The point of that exercise is less to pillory the soothsayers than to recall the legitimate and healthy skepticism that Matt Carpenter was up against heading into the season. Would Carpenter even have the job competing against Daniel Descalso? What kind of player was Carpenter really going to be? He'd spent his time in the minors putting up gaudy walk rates but didn't show much power until park effects in AA and AAA gave him a boost. Then his first year in the majors, he finds a power stroke playing primarily in a pitcher's park. That's a weird storyline for a player.

If you look at Matt Carpenter's offensive profile though, he's not really a high walk rate guy. Nor is he really an elite power hitter. Instead, he's an elite contact hitter.

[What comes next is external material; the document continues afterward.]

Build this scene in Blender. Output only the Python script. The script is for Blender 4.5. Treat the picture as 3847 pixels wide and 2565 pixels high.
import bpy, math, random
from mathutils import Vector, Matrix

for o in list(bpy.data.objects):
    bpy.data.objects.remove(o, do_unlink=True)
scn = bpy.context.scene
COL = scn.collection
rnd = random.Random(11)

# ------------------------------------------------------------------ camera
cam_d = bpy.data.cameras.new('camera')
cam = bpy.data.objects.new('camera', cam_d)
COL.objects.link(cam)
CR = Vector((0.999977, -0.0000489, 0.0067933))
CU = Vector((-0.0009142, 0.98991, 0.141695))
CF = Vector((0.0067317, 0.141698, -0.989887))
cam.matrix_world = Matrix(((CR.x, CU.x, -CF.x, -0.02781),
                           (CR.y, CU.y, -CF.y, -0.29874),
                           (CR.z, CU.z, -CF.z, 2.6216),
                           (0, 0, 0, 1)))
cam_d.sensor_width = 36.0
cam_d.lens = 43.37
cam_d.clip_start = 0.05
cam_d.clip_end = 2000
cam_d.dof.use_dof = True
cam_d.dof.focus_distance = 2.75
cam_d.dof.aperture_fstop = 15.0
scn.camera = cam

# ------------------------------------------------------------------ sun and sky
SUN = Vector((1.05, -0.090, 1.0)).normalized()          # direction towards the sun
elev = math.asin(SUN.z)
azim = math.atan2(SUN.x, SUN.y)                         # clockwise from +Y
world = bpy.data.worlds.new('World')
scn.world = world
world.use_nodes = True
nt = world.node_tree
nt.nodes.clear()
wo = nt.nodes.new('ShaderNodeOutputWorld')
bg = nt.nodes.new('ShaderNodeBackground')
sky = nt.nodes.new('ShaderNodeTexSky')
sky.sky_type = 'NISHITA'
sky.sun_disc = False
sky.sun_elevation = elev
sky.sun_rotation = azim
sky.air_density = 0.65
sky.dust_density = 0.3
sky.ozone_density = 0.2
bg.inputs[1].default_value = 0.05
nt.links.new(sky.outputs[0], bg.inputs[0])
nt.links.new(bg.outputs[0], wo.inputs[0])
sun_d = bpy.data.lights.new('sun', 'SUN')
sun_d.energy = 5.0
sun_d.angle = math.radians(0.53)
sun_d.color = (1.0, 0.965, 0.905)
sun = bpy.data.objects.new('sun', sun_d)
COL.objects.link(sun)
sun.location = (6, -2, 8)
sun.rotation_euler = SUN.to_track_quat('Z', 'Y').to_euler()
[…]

That phrase conjures up a history of negative memories for some Cardinals fans. It often acts as code for scrappy players with little value outside of a relatively high batting average (e.g. Miles, Aaron). Carpenter is a different kind of contact hitter though.

Begin with what Matt Carpenter is known for: his ability to get on base. Carpenter's .391 OBP ranks 5th in the NL and 11th overall. Interestingly, Carpenter has increased his OBP by .026 points compared to last year despite seeing his walk rate drop. His BABIP is up a touch and at .355 is admittedly in that area that makes you wonder whether it's lucky/sustainable. (Aside: The Cardinals seem to have a lot of hitters like this in recent years. Matt Holliday, Allen Craig, David Freese, Jon Jay. I suspect this is not an accident.)

What Carpenter has really done though to improve his OBP is cut down on his strikeout rate by almost 30% from 2012 to 2013. While Carpenter is putting up those 15% walk rates like he did in the minors, he has found a way to continue to reach base: force the opposition to play defense all the time.

The on base percentage and low strikeout rate don't really show just how great a player Carpenter is at this kind of thing. When I saw Carpenter in the minors, what was striking was how little he swung the bat. In an entire weekend, he never swung at a bad pitch. His recognition skills are off the charts and now that he's in the majors, that's even more clearly spelled out. Here's some objective data in that vein:

Swing % Outside Zone Swing % Inside Zone Swing % Contact % Outside Zone Contact % Inside Zone Contact % Swinging Strike %
Matt Carpenter 22.9 57.7 38.8 76.8 97.2 90.7 3.6
Average Player 30.4 65.3 46.2 66.7 86.9 79.6 9.2

Carpenter swings far less than the average player. He's fifth in qualified hitters for swing rate. And, of the top 10, only Ben Revere swings a infrequently as Carpenter while barely ever missing (swinging strike %). Ben Revere has a .042 ISO. Matt Carpenter has a .172 ISO. To be so selective, to never miss what you're swinging at and to put the ball in play with authority ... there just aren't players who do that like Matt Carpenter does. The closest approximate to Carpenter's performance is another middle infielder who the flirted with the Cardinals in the offseason: Marco Scutaro. Even then, the comparison isn't a great one as Scutaro is more Ben Revere than Matt Carpenter in terms of overall performance.

What Carpenter does isn't terribly obvious. He only has 8 home runs. The defensive metrics like him. He has 1 stolen base on the season. He's always putting the ball in play. There isn't anything that is surface level extraordinary about Carpenter's game, which is probably why he is getting in via the player's vote and failed to crush the less qualified Brandon Phillips in the All-Star fan voting circus show.

Carpenter isn't flashy and he's a different player than what he was in the minors. He's a contact hitter in the best of ways. He doesn't fit any of the neat, surface-level stereotypes for baseball players. He hits for too much power to be a scrappy grinder. He doesn't hit for enough power to be a slugger. He's not a speedster on the bases. He's not a defensive wizard. Matt Carpenter defies the easy label.

Or at least he did. Now, he's simply "Matt Carpenter, All-Star".